What do you think about these opinions? Are the excuses some find for Google or Microsoft in relation with their dealings with the Chinese or American governments wishful thinking or not? Are those who think that a half-truth is more dangerous than a downright lie right? Is Google a first class opportunist when it shows its teeth when there is no cost for doing so and when it answers over eagerly to “fetch,” when things get tough?

If you want to discuss any of these issues at some length, please post a new messge to the blog. Otherwise use the comments section. Do not forget to use the tags (I created a bunch of them, see the list).

5 comments

  1. Over all I think that Googles presence in China will have a positive impact on the country and I have full faith in the Chinese people to learn to read between the lines. Simply having access to Googles search technology is a step forward. I’ve heard a lot about the blocking of websites in China but I don’t know how effective the filters are. Is there anyone that could describe their effectiveness or the topics they filter other than Falun Gong and dissident political views? It’s hard to judge Google without know the extent to which it’s complied and what was already being blocked.

  2. Jonathan Zittrain, at Harvard Law School’s Berkman Center for Internet & Society, has done quite a bit of research on internet filtering in China (see: http://cyber.law.harvard.edu/filtering/china/ for one article, and http://www.opennetinitiative.net/studies/china/ for another with links to similar studies in countries such as Iran, Singapore, and UAEmirates). In China, filtering is not limited to political topics, but also spans cultural control — particularly sexually explicit sites and topics.

    Some of Google’s responses here may be an international business compromise. In 2001, access to Google was generally blocked by government officials. Beginning in 2002 it was allowed (and I haven’t tracked it recently), but controlled.

    I’d recommend Zittrain’s work for anyone interested in the policy and legal background on this issue.

  3. In a Wired news interview posted today Brin defended Google’s China decision saying: “”I didn’t think I would come to this conclusion — but eventually I came to the conclusion that more information is better, even if it is not as full as we would like to see,” (Wired, Jan 24, ’06). I believe his defense is that a little information is better than no information at all, something the free speech advocates might find hard to argue against.

    Secondly, I find the argument about censorship and hegemonic construction of reality interesting.

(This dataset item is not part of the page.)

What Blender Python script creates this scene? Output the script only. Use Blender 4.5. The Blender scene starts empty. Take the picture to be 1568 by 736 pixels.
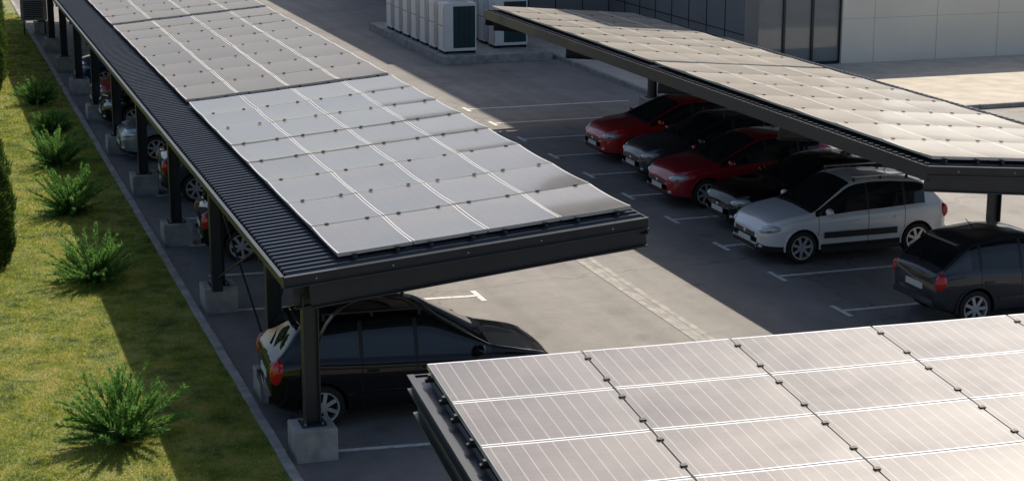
import bpy, math, random, bmesh
import numpy as np
from mathutils import Vector, Matrix
random.seed(7); rng=np.random.default_rng(7)
scn=bpy.context.scene
col=scn.collection

# ------------------------------------------------------------ materials
def newmat(name):
    m=bpy.data.materials.new(name); m.use_nodes=True
    nt=m.node_tree; b=nt.nodes['Principled BSDF']
    return m,nt,b
def simple(name,c,rough=.5,metal=0,coat=0,spec=.5,noise=0,nscale=8,bump=0,bscale=60):
    m,nt,b=newmat(name)
    b.inputs['Base Color'].default_value=(*c,1)
    b.inputs['Roughness'].default_value=rough
    b.inputs['Metallic'].default_value=metal
    b.inputs['Coat Weight'].default_value=coat
    b.inputs['Coat Roughness'].default_value=.03
    b.inputs['Specular IOR Level'].default_value=spec
    if noise or bump:
        tc=nt.nodes.new('ShaderNodeTexCoord')
    if noise:
        n=nt.nodes.new('ShaderNodeTexNoise'); n.inputs['Scale'].default_value=nscale; n.inputs['Detail'].default_value=6
        nt.links.new(tc.outputs['Object'],n.inputs['Vector'])
        r=nt.nodes.new('ShaderNodeMapRange'); r.inputs[1].default_value=.3; r.inputs[2].default_value=.7
        r.inputs[3].default_value=1-noise; r.inputs[4].default_value=1+noise
        nt.links.new(n.outputs['Fac'],r.inputs[0])
        mx=nt.nodes.new('ShaderNodeVectorMath'); mx.operation='SCALE'; mx.inputs[0].default_value=c
        nt.links.new(r.outputs[0],mx.inputs['Scale']); nt.links.new(mx.outputs[0],b.inputs['Base Color'])
    if bump:
        n=nt.nodes.new('ShaderNodeTexNoise'); n.inputs['Scale'].default_value=bscale; n.inputs['Detail'].default_value=4
        nt.links.new(tc.outputs['Object'],n.inputs['Vector'])
        bp=nt.nodes.new('ShaderNodeBump'); bp.inputs['Strength'].default_value=bump; bp.inputs['Distance'].default_value=.01
        nt.links.new(n.outputs['Fac'],bp.inputs['Height']); nt.links.new(bp.outputs[0],b.inputs['Normal'])
    return m

STEEL=simple('dark_steel',(.022,.026,.033),.42,.0,.15,noise=.15,nscale=3)
SHEET=simple('roof_sheet_steel',(.055,.062,.075),.36,.3,.1,noise=.15,nscale=2)
GALV=simple('galvanised_steel',(.45,.46,.47),.4,.8)
ALU=simple('aluminium_frame',(.62,.62,.62),.35,.6)
CONC=simple('concrete',(.36,.35,.325),.85,noise=.3,nscale=4,bump=.4)
KERB=simple('kerb_concrete',(.33,.32,.30),.85,noise=.3,nscale=3,bump=.4)
RUBBER=simple('rubber',(.015,.015,.015),.75)
PLAST=simple('black_plastic',(.018,.018,.019),.55)
GLASS=simple('tinted_glass',(.010,.014,.016),.03,0,0,.75)
CHROME=simple('chrome',(.7,.7,.7),.15,1)
RIM=simple('alloy_rim',(.6,.6,.61),.3,.5)
HEAD=simple('headlight_lens',(.62,.66,.68),.08,.3,1)
TAIL=simple('tail_light_lens',(.6,.015,.01),.12,0,1)
PLATE=simple('number_plate',(.7,.7,.68),.5)
DARK=simple('seam_dark',(.006,.006,.006),.8)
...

Does it mean that political censorship does not merely squash dissent and push it under the carpet, but that it can actually create a common political and cultural ethos among a people?

  4. Vinita, you should probably post a link to Brin’s article on the blog. And the discussion about hegemony needs to be continued, I think. China wants to be at the same in the 21st and the 20th centuries. She wants to be modern (controlling, regimenting, singleminded) and postmodern (hybridized, diverse, open to new ideas). You cannot be both unless you have some degree of control over what is considered to be true and right (or at least until you confuse everybody about what true and right is). The only way to do it is not by censoring everything. It is enough to say half truths about some things…

  5. Ironies are rife here–
    – In the world’s most populous country it widely reported that people in China use the Internet to support their social lives.
    – Access to the Internet is based on the IP address system, something that can be accessed and searched with highly automated tools, but the Chinese authorities employ some 30K live people to search for ‘objectionable sites.’
    – The majority of Western press coverage is focused on the government’s monitoring and suppression of dissident political sites, surely a bad thing, but the majority of the gov’t effort so far has focused on commercial sites.